Teoricamente possibile ma praticamente arduo l’ingresso nel mondo del lavoro: chi arriva in Italia e richiede diritto d’asilo, infatti, dovrebbe essere dotato di un permesso di soggiorno della durata di tre mesi che gli garantirebbe, nelle more della decisione presa dalla commissione territoriale, di lavorare. Peccato che questo permesso di soggiorno arrivi spesso in ritardo e soprattutto non venga rinnovato automaticamente.
Tra la scadenza e il rinnovo passano spesso due o tre settimane, che impediscono al richiedente asilo di essere contrattualizzato. Ma c’è un altro sottile paradosso che non incentiva al lavoro il richiedente asilo. Qualora infatti un ospite di un centro d’accoglienza dovesse essere assunto, anche a tempo determinato o con un contratto stagionale, questo perderebbe il diritto all’alloggio e dovrebbe provvedere da sé al mantenimento. In attesa del verdetto, per il quale di solito ci vogliono due anni, il richiedente asilo però impara la lingua e gli usi del luogo che lo ospita.
Una formazione che si interrompe bruscamente con la decisione di commissione o tribunale con l’ospite che viene invitato a lasciare la struttura e a provvedere a sé stesso, cosa che quasi certamente non riuscirà a fare trovando nei servizi sociali, le casse dei quali sono costantemente vuote, l’unico appiglio possibile.
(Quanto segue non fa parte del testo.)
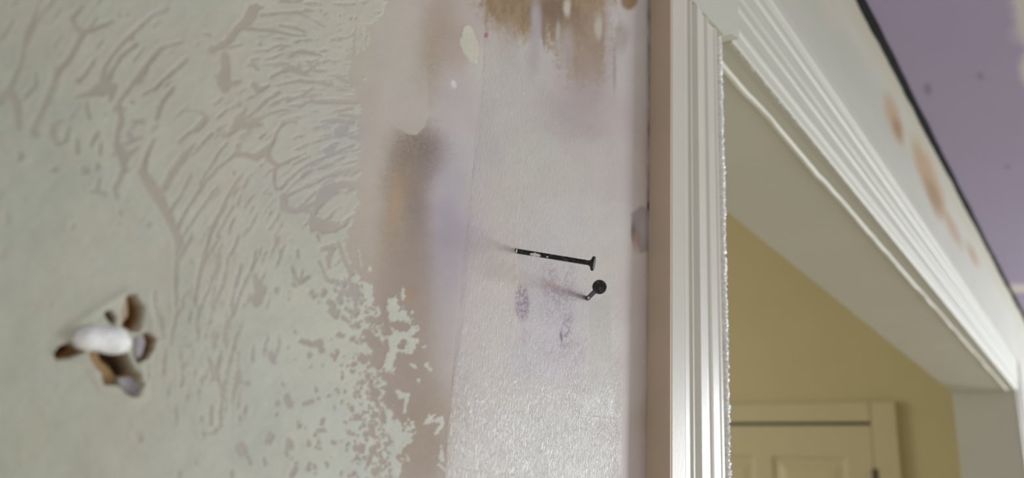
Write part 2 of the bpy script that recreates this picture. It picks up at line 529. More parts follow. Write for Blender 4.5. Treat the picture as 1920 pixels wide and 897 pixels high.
# --- colours of the surface, some shading baked in (sRGB 0-255)
def rbf(pts, sig):
    num = np.zeros(gx.shape+(3,)); den = np.zeros(gx.shape)
    sx = gx[::4, ::4]; sy = gy[::4, ::4]; num = np.zeros(sx.shape+(3,)); den = np.zeros(sx.shape)+1e-9
    for x, y, c in pts:
        k = np.exp(-(((sx-x)**2+(sy-y)**2)/(2*sig*sig)))+1e-5/(1+((sx-x)**2+(sy-y)**2)/1e4)
        den += k; num += k[..., None]*np.array(c, float)
    g = num/den[..., None]
    fy = (gy-Y0)/4; fx = (gx-X0)/4
    iy = np.clip(fy.astype(int), 0, g.shape[0]-2); ix = np.clip(fx.astype(int), 0, g.shape[1]-2)
    ty = np.clip(fy-iy, 0, 1)[..., None]; tx = np.clip(fx-ix, 0, 1)[..., None]
    return (g[iy, ix]*(1-tx)+g[iy, ix+1]*tx)*(1-ty)+(g[iy+1, ix]*(1-tx)+g[iy+1, ix+1]*tx)*ty
BASE = [(0, 100, (158, 156, 138)), (60, 60, (158, 156, 136)), (190, 160, (158, 156, 138)), (30, 200, (160, 155, 145)), (100, 240, (162, 157, 148)), (230, 290, (162, 157, 148)),
        (290, 370, (168, 158, 146)), (330, 440, (170, 164, 152)), (420, 130, (168, 160, 146)), (465, 30, (170, 162, 146)), (450, 226, (170, 162, 150)), (500, 280, (174, 164, 150)),
        (560, 132, (172, 168, 155)), (590, 190, (176, 174, 172)), (620, 280, (172, 172, 176)), (600, 360, (172, 172, 170)), (640, 240, (172, 172, 178)), (620, 430, (176, 170, 158)),
        (485, 545, (176, 172, 164)), (300, 620, (178, 172, 160)), (520, 750, (174, 170, 166)), (600, 800, (168, 158, 145)), (450, 843, (176, 172, 165)), (400, 700, (176, 172, 160)),
        (660, 550, (170, 166, 166)), (625, 580, (168, 160, 152)), (690, 640, (166, 152, 142)), (690, 800, (166, 154, 144)),
        (690, 30, (178, 174, 160)), (690, 110, (172, 172, 158)), (670, 170, (178, 170, 160)), (700, 200, (184, 174, 166)), (690, 300, (184, 174, 166)), (690, 400, (182, 170, 160)),
        (740, 30, (186, 178, 172)), (760, 80, (184, 176, 170)), (715, 120, (184, 176, 168)), (690, 460, (180, 168, 156)), (700, 520, (174, 158, 146)),
        (770, 140, (180, 178, 172)), (820, 60, (178, 168, 162)), (860, 40, (182, 172, 170)), (850, 180, (182, 174, 178)), (880, 240, (182, 176, 182)), (850, 330, (176, 170, 182)),
        (880, 330, (182, 178, 186)), (840, 420, (172, 164, 178)), (870, 450, (182, 174, 186)), (820, 480, (168, 160, 170)), (840, 540, (182, 176, 184)), (870, 600, (188, 182, 186)), (830, 610, (178, 168, 172)),
        (850, 700, (180, 170, 174)), (770, 500, (164, 148, 138)), (750, 570, (164, 148, 138)), (790, 560, (168, 152, 144)), (765, 640, (164, 148, 136)), (760, 700, (168, 154, 150)), (800, 720, (168, 154, 142)),
        (740, 740, (162, 150, 146)), (790, 770, (164, 146, 126)), (810, 830, (160, 144, 126)), (770, 860, (172, 158, 146)), (790, 895, (170, 156, 144)), (845, 830, (184, 180, 176)), (850, 890, (188, 184, 180)),
        (930, 140, (190, 188, 184)), (950, 220, (190, 188, 184)), (920, 350, (192, 186, 182)), (1000, 300, (188, 190, 186)), (960, 400, (192, 188, 184)), (920, 500, (194, 186, 182)),
        (1050, 350, (192, 188, 184)), (1050, 420, (190, 190, 192)), (1100, 300, (192, 188, 186)), (1130, 400, (192, 190, 188)), (1150, 520, (192, 188, 184)), (1030, 480, (190, 188, 192)), (1030, 600, (184, 180, 190)),
        (1000, 660, (184, 180, 190)), (1090, 600, (182, 178, 186)), (1080, 680, (186, 180, 188)), (930, 620, (192, 186, 184)), (900, 700, (190, 186, 182)), (1000, 760, (188, 186, 182)), (1130, 620, (190, 188, 182)),
        (1125, 740, (186, 184, 178)), (1000, 860, (188, 186, 184)), (1100, 860, (188, 186, 182)), (900, 850, (188, 184, 182)),
        (1190, 240, (186, 174, 178)), (1180, 330, (188, 176, 180)), (1190, 550, (188, 174, 178)), (1190, 700, (190, 178, 180)), (1190, 850, (186, 174, 176)), (1160, 140, (186, 180, 182)), (1190, 100, (188, 182, 184)),
        (1060, 200, (184, 178, 180)), (1120, 220, (184, 174, 176)), (1250, 300, (176, 160, 146)), (1250, 800, (176, 162, 150)), (1080, 150, (184, 176, 176)), (980, 150, (186, 184, 184)), (1150, 300, (190, 186, 184))]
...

In Italia il diritto di asilo è garantito dall’art. 10, comma 3 della Costituzione: « Lo straniero, al quale sia impedito nel suo paese l’effettivo esercizio delle libertà democratiche garantite dalla Costituzione italiana, ha diritto d’asilo nel territorio della Repubblica, secondo le condizioni stabilite dalla legge». Secondo l’UNHCR, le domande di asilo presentate in Italia nel 2008 sono state 30.324, e i principali paesi di origine dei richiedenti asilo sono stati, nell’ordine, la Nigeria con 5.333 domande, la Somalia con 4.473 domande, l’Eritrea con 2.739 domande, l’Afghanistan con 2.500 domande e la Costa d’Avorio con 1.844 domande. Il numero complessivo dei rifugiati riconosciuti residenti in Italia è indicato dall’UNHCR come pari, a giugno 2009, a circa 47.000 persone. La legge italiana prevede il diritto all’accoglienza per tutti i richiedenti asilo. Un aiuto è fornito anche da alcune associazioni di carattere privato che mettono a disposizione delle strutture. Nonostante ciò, a causa dello scarso numero dei posti disponibili, in alcuni casi la possibilità di trovare un posto in un centro di accoglienza non è immediata ed è possibile che tu debba attendere a lungo o che per avere un posto in un centro di accoglienza tu possa essere trasferito in un luogo diverso da quello in cui hai presentato la domanda d’asilo. La legge prevede che se non ci sono posti disponibili nei centri di accoglienza, il richiedente asilo che non ha mezzi economici ha diritto a un sussidio in denaro. Qualora ti trovi in questa situazione devi richiedere tale sussidio alla Questura dove presenti domanda d’asilo.